Pada 1982, Harvard memberinya gelar Profesor Zoologi Alexander Agassiz. Di tahun yang sama, ia juga mendapatkan penghargaan Golden Plate Award dari American Academy of Achievement.
Setahun kemudian ia dianugerahi penghargaan di American Association for the Advancement of Science. Penghargaan ini diberikan atas jasa dan kontribusinya bagi kemajuan ilmiah dan pemahaman publik tentang sains.
Non-overlapping Magisteria
Sejak 1974, Gould menjadi kontributor yang sangat produktif untuk majalah Natural History. Hingga meninggal, tulisannya di majalah tersebut mencapai 300 artikel. Di sinilah konsep Non-overlapping Magisteria (NOMA) pertama kali disampaikannya dalam artikel dengan judul yang sama pada 1997. Secara tidak langsung, artikel ini menjelaskan alasan mengapa ia selalu menolak penelitian yang berusaha menyatukan sains dan agama.

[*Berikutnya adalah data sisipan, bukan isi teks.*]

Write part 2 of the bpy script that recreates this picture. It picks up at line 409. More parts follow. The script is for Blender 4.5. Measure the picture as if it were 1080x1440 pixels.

Gould lelah dengan keadaan bahwa sains dan agama seringkali menjadi tema diskusi yang tak pernah sampai pada titik temu. Untuk mencari jalan tengahnya, ia punya tawaran solusi: sains dan agama telah berada di ranah yang tidak saling tumpang tindih. Sains di ranah fakta, sementara agama di ranah nilai-nilai.
Pada 1999, Gould yang kala itu menjabat sebagai President of the American Association for the Advancement of Science menerbitkan buku berjudul Rocks of Ages: Science and Religion in the Fullness of Life. Buku yang mengupas konsep NOMA itu banyak dijadikan rujukan bagi ilmu-ilmu sosial.
Richard Dawkins sempat menjelaskan secara detail mengapa ia tidak sepakat dengan Gould mengenai konsep NOMA dalam The God Delusion (2006:55). Sementara salah satu ilmuwan sosial, Christopher Hitchens, turut menggunakan konsep ini. Konsep Gould juga dikutip menjadi salah satu poin penting dalam buku God is not Great: How Religion Poisons Everything (2007:339).
Di luar itu, Dawkins dan Hitchens, seperti juga para ilmuwan lain, menganggap Gould mampu menghasilkan karya-karya ilmiah dengan gaya literatur yang baik, serta cakap dalam menjabarkan konsep-konsep yang sangat rumit menjadi jelas dan mudah dipahami.
Hingga kiwari, karya-karya Gould menjadi salah satu yang paling banyak dijadikan referensi dalam bidang studi yang berkaitan dengan evolusi. Konon, artikel ilmiahnya yang ditulis bersama Richard Lewontin pada 1979 yang berjudul "The Spandrels of San Marco and the Panglossian Paradigm" telah dikutip sebanyak 5.000 kali. Pada April tahun 2000, US Library of Congress memberi Gould status sebagai Living Legend.
Stephen Jay Gould meninggal pada 20 Mei 2002, dalam usia 60 tahun, akibat kanker yang telah lama dideritanya.